Duration: 13' 00" Year: 2005
for bass clarinet, gentle percussion and soundscape

  • Instrumentation
    Percussion - for any number of players with free choice of instruments. 'Pitches' are suggestive only.
  • Programme Note

    For several years I had been promising Andrew a new piece for bass clarinet, and previously worked in Vancouver with Barry Truax’s POD system to produce some intriguing granulation files derived from notes played by Andrew. These languished unused until 2003 when I heard some wonderful frogs singing in the middle of the night at Chulalongkorn University of Bangkok, and managed to get some recordings. These two sources, plus some transformed temple bell recordings and a mad chorus of police whistles in evening traffic, provided the source material for the soundscape. I began writing the music for bass clarinet around this soundscape.

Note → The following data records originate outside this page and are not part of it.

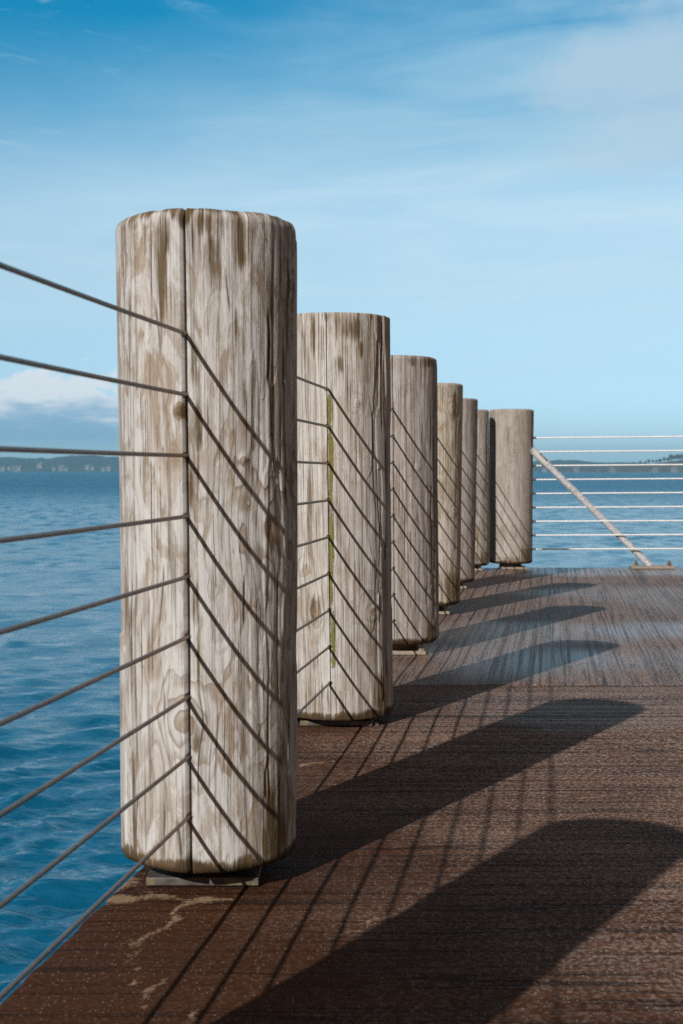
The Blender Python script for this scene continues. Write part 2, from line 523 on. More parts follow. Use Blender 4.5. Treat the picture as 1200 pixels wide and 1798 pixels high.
# ------------------------------------------------------------------ the deck
def seg_dist(X, Y, pts):
    dmin = np.full(X.shape, 1e9)
    for (x0, y0), (x1, y1) in zip(pts[:-1], pts[1:]):
        dx, dy = x1 - x0, y1 - y0
        t = np.clip(((X - x0) * dx + (Y - y0) * dy) / (dx * dx + dy * dy), 0, 1)
        dmin = np.minimum(dmin, np.hypot(X - x0 - t * dx, Y - y0 - t * dy))
    return dmin

CRACKS = [
    [(345, 1572), (325, 1588), (309, 1600), (307, 1613), (272, 1635), (243, 1651), (236, 1666), (226, 1682), (242, 1700), (236, 1722)],
    [(286, 1716), (262, 1748), (255, 1770)],
    [(582, 1284), (568, 1302), (576, 1312), (562, 1318)],
    [(604, 1320), (588, 1332), (556, 1336), (530, 1344)],
    [(742, 1576), (700, 1604), (640, 1622), (600, 1640)],
    [(1060, 1208), (1010, 1222), (930, 1214)],
    [(1200, 1400), (1120, 1392), (1020, 1404), (930, 1386)],
    [(360, 1760), (330, 1790)],
]
SMEARS = [[(196, 1574), (240, 1571), (300, 1573)], [(205, 1556), (232, 1540)], [(320, 1578), (400, 1580)]]
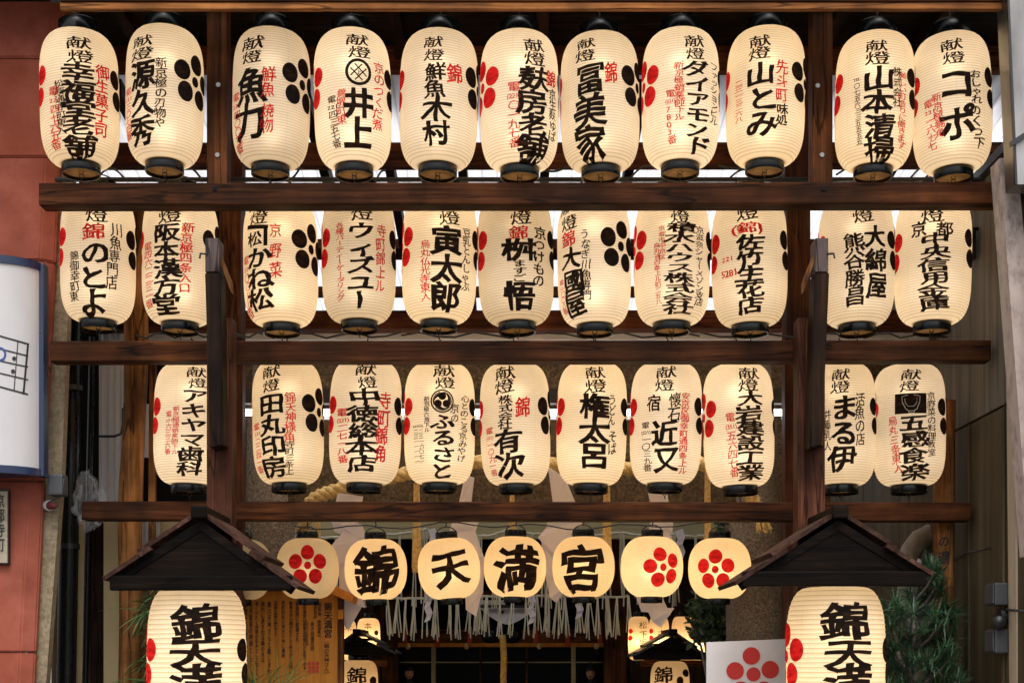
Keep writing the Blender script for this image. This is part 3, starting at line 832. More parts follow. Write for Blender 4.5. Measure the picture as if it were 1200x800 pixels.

    Much of the bass clarinet part is composed using a synthetic scale which is different in each octave. Although the end result is an arbitrary invention which pleased me, the original inspiration came from exploring the relationship between the Thai seven note scale and pentatonic scales. I had originally been thinking that Thai percussion instruments might be appropriate for the percussion part, but have since decided that the any available instruments may be used. The first performance used a mixture of ‘junk’ percussion (e.g. bowls, cans and flower pots) and bongo drums, but any experiments are welcome.